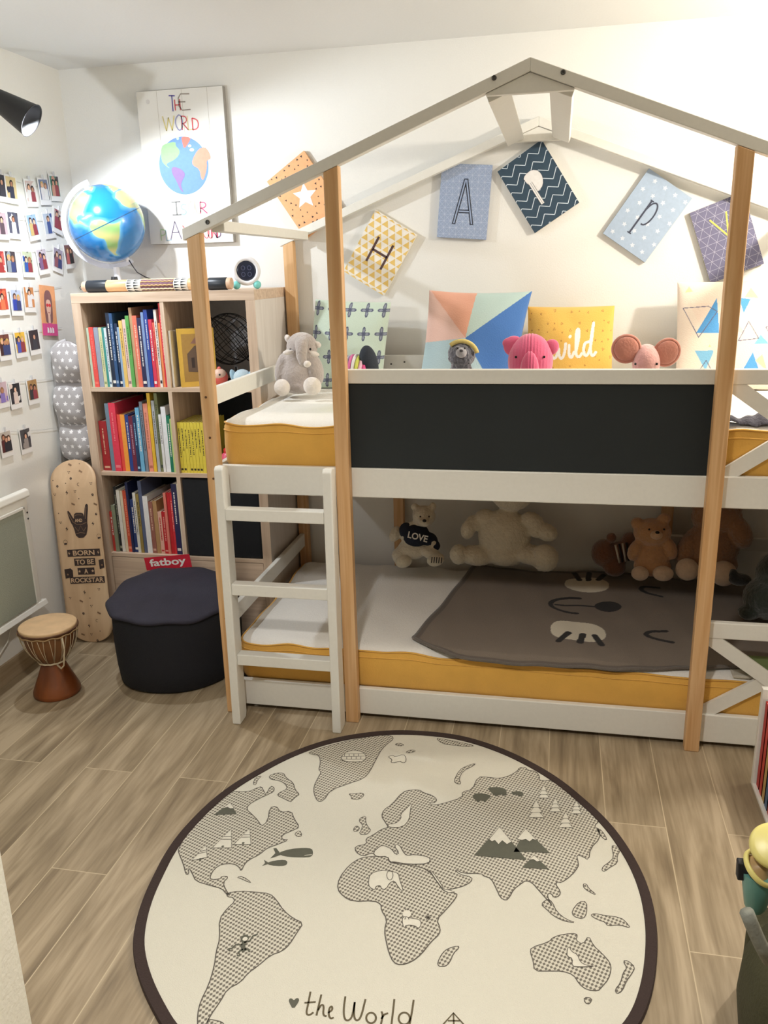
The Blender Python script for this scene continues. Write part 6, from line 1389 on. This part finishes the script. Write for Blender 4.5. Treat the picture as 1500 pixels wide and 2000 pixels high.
dgm = fur('dark_green_plush', (30, 40, 28), .8, 110)
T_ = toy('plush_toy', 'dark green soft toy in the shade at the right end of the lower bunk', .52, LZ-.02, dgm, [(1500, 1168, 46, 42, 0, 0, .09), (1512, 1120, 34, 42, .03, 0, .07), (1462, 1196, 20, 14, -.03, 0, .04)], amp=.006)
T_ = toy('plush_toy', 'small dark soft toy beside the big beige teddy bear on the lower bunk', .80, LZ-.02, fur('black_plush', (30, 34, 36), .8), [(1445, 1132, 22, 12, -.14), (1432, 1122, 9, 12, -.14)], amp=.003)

# ================================================================ things at the right edge
cr_ = thing('book_crate', 'low white shelf box of picture books on the floor by the bunk bed\'s foot', 'shelf', (1.86, -.45, 0))
def cb_(x0, x1, y0, y1, z0, z1, nm): MB().box(x0, x1, y0, y1, z0, z1, WHITE).build(nm, cr_, bevel=.002)
cb_(1.738, 2.0, -.165, -.145, 0, .325, 'side_panel'); cb_(1.738, 2.0, -.80, -.78, 0, .325, 'side_panel'); cb_(1.985, 2.0, -.78, -.165, 0, .325, 'back_panel'); cb_(1.738, 1.985, -.78, -.165, 0, .012, 'bottom_panel')
bcols = [((190, 44, 40), 'red'), ((206, 62, 50), 'bright red'), ((196, 160, 96), 'tan'), ((70, 100, 140), 'blue'), ((176, 60, 52), 'brick red')]
for i, (c3, nm) in enumerate(bcols):
    y = -.168-i*.034; mb = MB(); y0, y1 = y-.030, y-.002; k = plain(c3, .5); mb.box(1.748, 1.75, y0, y1, .0126, .29, k); mb.box(1.748, 1.94, y0, y0+.0015, .0126, .29, k); mb.box(1.748, 1.94, y1-.0015, y1, .0126, .29, k)
    o = mb.build('picture_book'); MB().box(1.7505, 1.936, y0+.002, y1-.002, .016, .286, PAPER).build('pages', o)
    tag(o, '%s picture book in the low white box, %s from the bed' % (nm, ['first', 'second', 'third', 'fourth', 'fifth'][i]), 'book', 'books in the low white box')
bp_ = thing('backpack', 'dark olive fabric backpack standing on the floor at the right edge', 'bag', (1.72, -1.02, 0))
olv = mat('olive_canvas', (62, 60, 36), .9, bump=.5, scale=160, var=.1); 
def bag_ring(z, kx, ky, cx_=1.662, cy_2=-1.10): return [(cx_+kx*abs(math.cos(t))**.6*(1 if math.cos(t) > 0 else -1), cy_2+ky*abs(math.sin(t))**.6*(1 if math.sin(t) > 0 else -1), z) for t in [2*PI*k/48 for k in range(48)]]
skin_([bag_ring(.001, .12, .10), bag_ring(.02, .135, .115), bag_ring(.10, .145, .125), bag_ring(.19, .140, .12), bag_ring(.25, .115, .10), bag_ring(.28, .06, .06)], olv, 'bag_body', bp_, True, True)
pc = Vector((1.600, -.945, 0)); MB().lathe([(.040, .001), (.046, .02), (.046, .15), (.042, .19)], olv, 32, pc).build('side_pocket', bp_)
MB().tube([on(1458, 1780, 1, -1.236), on(1466, 1800, 1, -1.238), on(1476, 1824, 1, -1.24), on(1488, 1850, 1, -1.24), on(1502, 1876, 1, -1.238)], .012, mat('grey_strap', (128, 130, 120), .8, bump=.4, scale=150), 8).build('strap', bp_)
M0 = Vector(on(1483, 1697, 1, -.95)); B0b = Vector(on(1474, 1776, 1, -.95)); ta = (M0-B0b).normalized(); hB = (M0-B0b).length; teal = mat('teal_plastic_bottle', (96, 146, 136), .3); yl = mat('yellow_lid', (230, 218, 134), .35)
bt = thing('water_bottle', 'teal water bottle with an open yellow lid and black clip in the backpack pocket', 'bottle', B0b)
MB().lathe([(.016, 0), (.022, .012), (.031, hB-.03), (.033, hB-.008)], teal, 36, B0b, ta).build('body', bt)
ra = Vector((.55, -.25, .80)).normalized(); MB().lathe([(.036, -.004), (.040, 0), (.040, .008), (.037, .010), (.033, .008), (.033, -.006)], yl, 36, M0, ra, cap=False).build('collar', bt)
MB().lathe([(.032, -.006), (.024, .004), (.012, .012), (.010, .018), (0, .018)], mat('spout_brown', (176, 146, 100), .4), 30, M0, ra, cap=False).build('spout', bt)
Lc2 = Vector(on(1512, 1652, 1, -.95)); MB().lathe([(.034, -.022), (.044, -.016), (.047, -.004), (.044, .008), (.036, .012), (.0, .013)], yl, 36, Lc2, Vector((-.15, -.6, .8))).build('lid', bt)
Kp = Vector(on(1450, 1698, 1, -.95)); MB().obox(Kp, Vector((.011, 0, 0)), Vector((0, .010, 0)), Vector((-.001, 0, .021)), BLACK).build('clip', bt, bevel=.003)
p = on(1492, 1262, 1, .10); mb = MB().obox((p[0]+.02, .12, .262), Vector((.07, 0, 0)), Vector((0, .05, 0)), Vector((0, 0, .012)), plain((120, 136, 84), .9)); mb.obox((p[0]+.0, .12, .243), Vector((.09, .0, 0)), Vector((0, .055, 0)), Vector((0, 0, .006)), plain((196, 190, 176), .9))
tag(mb.build('folded_cloth', bevel=.005), 'folded green and cream cloth at the right end of the lower bunk', 'cloth')
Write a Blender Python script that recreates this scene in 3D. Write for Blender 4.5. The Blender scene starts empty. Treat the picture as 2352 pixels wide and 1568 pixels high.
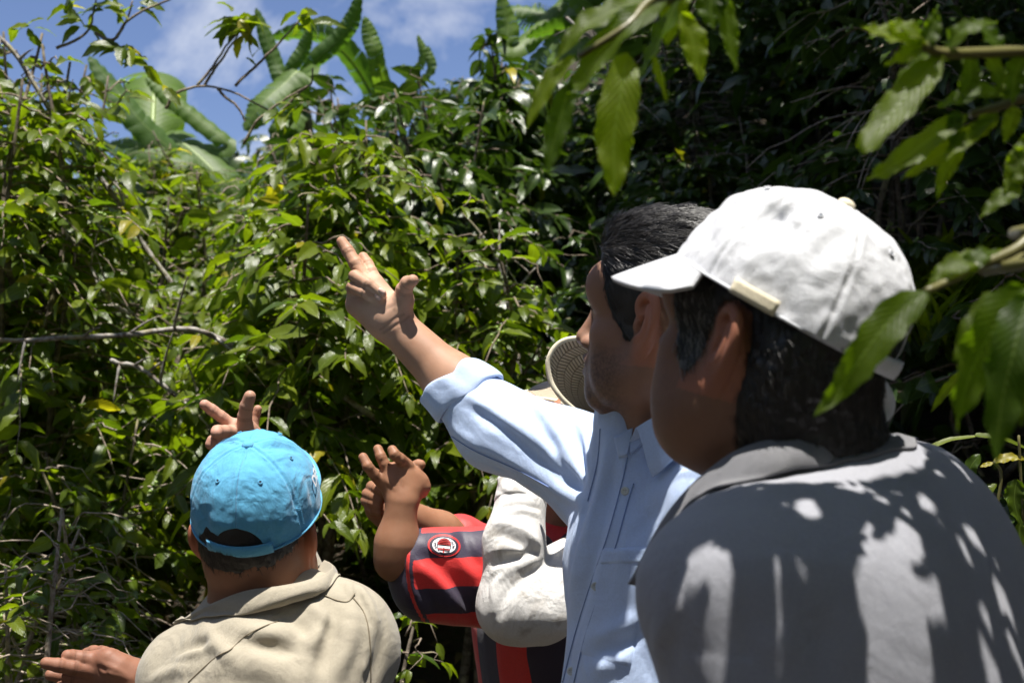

Direction:
Reproduce all the records verbatim, excluding images.

Result of the task:
The Blender Python script for this scene continues. Write part 6, from line 1389 on. This part finishes the script. Write for Blender 4.5. Treat the picture as 1500 pixels wide and 2000 pixels high.
dgm = fur('dark_green_plush', (30, 40, 28), .8, 110)
T_ = toy('plush_toy', 'dark green soft toy in the shade at the right end of the lower bunk', .52, LZ-.02, dgm, [(1500, 1168, 46, 42, 0, 0, .09), (1512, 1120, 34, 42, .03, 0, .07), (1462, 1196, 20, 14, -.03, 0, .04)], amp=.006)
T_ = toy('plush_toy', 'small dark soft toy beside the big beige teddy bear on the lower bunk', .80, LZ-.02, fur('black_plush', (30, 34, 36), .8), [(1445, 1132, 22, 12, -.14), (1432, 1122, 9, 12, -.14)], amp=.003)

# ================================================================ things at the right edge
cr_ = thing('book_crate', 'low white shelf box of picture books on the floor by the bunk bed\'s foot', 'shelf', (1.86, -.45, 0))
def cb_(x0, x1, y0, y1, z0, z1, nm): MB().box(x0, x1, y0, y1, z0, z1, WHITE).build(nm, cr_, bevel=.002)
cb_(1.738, 2.0, -.165, -.145, 0, .325, 'side_panel'); cb_(1.738, 2.0, -.80, -.78, 0, .325, 'side_panel'); cb_(1.985, 2.0, -.78, -.165, 0, .325, 'back_panel'); cb_(1.738, 1.985, -.78, -.165, 0, .012, 'bottom_panel')
bcols = [((190, 44, 40), 'red'), ((206, 62, 50), 'bright red'), ((196, 160, 96), 'tan'), ((70, 100, 140), 'blue'), ((176, 60, 52), 'brick red')]
for i, (c3, nm) in enumerate(bcols):
    y = -.168-i*.034; mb = MB(); y0, y1 = y-.030, y-.002; k = plain(c3, .5); mb.box(1.748, 1.75, y0, y1, .0126, .29, k); mb.box(1.748, 1.94, y0, y0+.0015, .0126, .29, k); mb.box(1.748, 1.94, y1-.0015, y1, .0126, .29, k)
    o = mb.build('picture_book'); MB().box(1.7505, 1.936, y0+.002, y1-.002, .016, .286, PAPER).build('pages', o)
    tag(o, '%s picture book in the low white box, %s from the bed' % (nm, ['first', 'second', 'third', 'fourth', 'fifth'][i]), 'book', 'books in the low white box')
bp_ = thing('backpack', 'dark olive fabric backpack standing on the floor at the right edge', 'bag', (1.72, -1.02, 0))
olv = mat('olive_canvas', (62, 60, 36), .9, bump=.5, scale=160, var=.1); 
def bag_ring(z, kx, ky, cx_=1.662, cy_2=-1.10): return [(cx_+kx*abs(math.cos(t))**.6*(1 if math.cos(t) > 0 else -1), cy_2+ky*abs(math.sin(t))**.6*(1 if math.sin(t) > 0 else -1), z) for t in [2*PI*k/48 for k in range(48)]]
skin_([bag_ring(.001, .12, .10), bag_ring(.02, .135, .115), bag_ring(.10, .145, .125), bag_ring(.19, .140, .12), bag_ring(.25, .115, .10), bag_ring(.28, .06, .06)], olv, 'bag_body', bp_, True, True)
pc = Vector((1.600, -.945, 0)); MB().lathe([(.040, .001), (.046, .02), (.046, .15), (.042, .19)], olv, 32, pc).build('side_pocket', bp_)
MB().tube([on(1458, 1780, 1, -1.236), on(1466, 1800, 1, -1.238), on(1476, 1824, 1, -1.24), on(1488, 1850, 1, -1.24), on(1502, 1876, 1, -1.238)], .012, mat('grey_strap', (128, 130, 120), .8, bump=.4, scale=150), 8).build('strap', bp_)
M0 = Vector(on(1483, 1697, 1, -.95)); B0b = Vector(on(1474, 1776, 1, -.95)); ta = (M0-B0b).normalized(); hB = (M0-B0b).length; teal = mat('teal_plastic_bottle', (96, 146, 136), .3); yl = mat('yellow_lid', (230, 218, 134), .35)
bt = thing('water_bottle', 'teal water bottle with an open yellow lid and black clip in the backpack pocket', 'bottle', B0b)
MB().lathe([(.016, 0), (.022, .012), (.031, hB-.03), (.033, hB-.008)], teal, 36, B0b, ta).build('body', bt)
ra = Vector((.55, -.25, .80)).normalized(); MB().lathe([(.036, -.004), (.040, 0), (.040, .008), (.037, .010), (.033, .008), (.033, -.006)], yl, 36, M0, ra, cap=False).build('collar', bt)
MB().lathe([(.032, -.006), (.024, .004), (.012, .012), (.010, .018), (0, .018)], mat('spout_brown', (176, 146, 100), .4), 30, M0, ra, cap=False).build('spout', bt)
Lc2 = Vector(on(1512, 1652, 1, -.95)); MB().lathe([(.034, -.022), (.044, -.016), (.047, -.004), (.044, .008), (.036, .012), (.0, .013)], yl, 36, Lc2, Vector((-.15, -.6, .8))).build('lid', bt)
Kp = Vector(on(1450, 1698, 1, -.95)); MB().obox(Kp, Vector((.011, 0, 0)), Vector((0, .010, 0)), Vector((-.001, 0, .021)), BLACK).build('clip', bt, bevel=.003)
p = on(1492, 1262, 1, .10); mb = MB().obox((p[0]+.02, .12, .262), Vector((.07, 0, 0)), Vector((0, .05, 0)), Vector((0, 0, .012)), plain((120, 136, 84), .9)); mb.obox((p[0]+.0, .12, .243), Vector((.09, .0, 0)), Vector((0, .055, 0)), Vector((0, 0, .006)), plain((196, 190, 176), .9))
tag(mb.build('folded_cloth', bevel=.005), 'folded green and cream cloth at the right end of the lower bunk', 'cloth')
Write a Blender Python script that recreates this scene in 3D. Write for Blender 4.5. The Blender scene starts empty. Treat the picture as 2352 pixels wide and 1568 pixels high.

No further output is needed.